There was a time, not even that long ago, when academics in the humanities were cultural leaders, but increasingly they are leaders only to a sliver of the American population. The gaping chasm between the academic culture and general culture seems to be widening in the humanities, a division that cannot be good for us.

When I write that I am not an "academic," it is a statement that I do not want be isolated. I want to be engaged with my fellow Americans, with their concerns and their values. I might not share all popular opinions or beliefs, but I want to engage them and learn from them.

Writing academic papers and publishing journal articles does not, in general, change society nearly as much as one good work of political or social satire. One great play or feature film can do more to change minds than almost any academic work. This is because academic works are no longer written to be read by everyone. They have become puzzles, a form of academese cryptography meant to be decoded only within specific disciplines.

To me, a good scholar should be a citizen-scholar, someone working in the here and now for his or her fellow Americans and, ideally, all the people on this planet. The term for this used to be "public intellectual." I'm fine with being a public figure, as long as I am not a caricature of what it means to be intellectual.

I place incredible value on teaching. I believe in teaching. I also believe we need to reconsider what we call "research" and/or "scholarship" in the humanities. Let us ask ourselves what the purpose of research is and how it can be explained outside our specific disciplines.

Too much of the "research" on the teaching of rhetoric, communication, and creative writing fails to ask the most basic question of all: are our students becoming more effective communicators? Instead, the research prattles on about "positive self-image" and "collaborative events" without asking if the end result is better, more critically engaged citizens. We write about our teaching methods, engaging in a substantial self-reflection, but at some point we have to ask about the results of our teaching.

Are the U.S. university students of today as well-rounded as their peers around the world? Are they learning about shared cultural norms, which is essential in the field of rhetoric? Are they learning about other cultures and norms so they can both respect those and evaluate them critically? Can our students communicate in words, sounds, and images effectively when they need to convey information and persuade audiences?
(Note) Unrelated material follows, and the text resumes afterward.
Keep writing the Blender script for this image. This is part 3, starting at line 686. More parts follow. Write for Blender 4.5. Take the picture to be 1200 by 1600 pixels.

I am not anti-academic so much as I am anti-isolation. Academics are more isolated, not less, than they have been in a century. At one time, universities existed to produce nothing but leaders. The first dozen or so U.S. universities were founded to train clergymen and civic leaders. We should still be producing civic leaders, and not only from within our law and business schools.

Leaders should be coming from across the disciplines, with a shared liberal arts foundation. And that foundation of liberal arts education is what I want to help restore, maintain, and extend. Right now, it is being chipped away by budget cuts and students choosing other majors because we have not demonstrated the importance of the arts and letters.

Students will continue to exit the arts and letters as long as we fail to demonstrate that our disciplines are not isolated cliques, but are important pillars within a democratic society. If we will not rise to this challenge, it is not because the task is impossible but because we have grown too accustomed to a tiny sphere of like-minded colleagues. We have become complacent and comfortable, though we complain constantly about the state of affairs within the humanities.

I refuse to be yet another scholar writing to and for my peers. I want to communicate with my fellow citizens -- as many of them as I can reach with various forms of communication.

We are supposed to be experts in persuasion and communication. It is time to prove those skills can be taught and mastered by proving we possess the skills we claim to teach.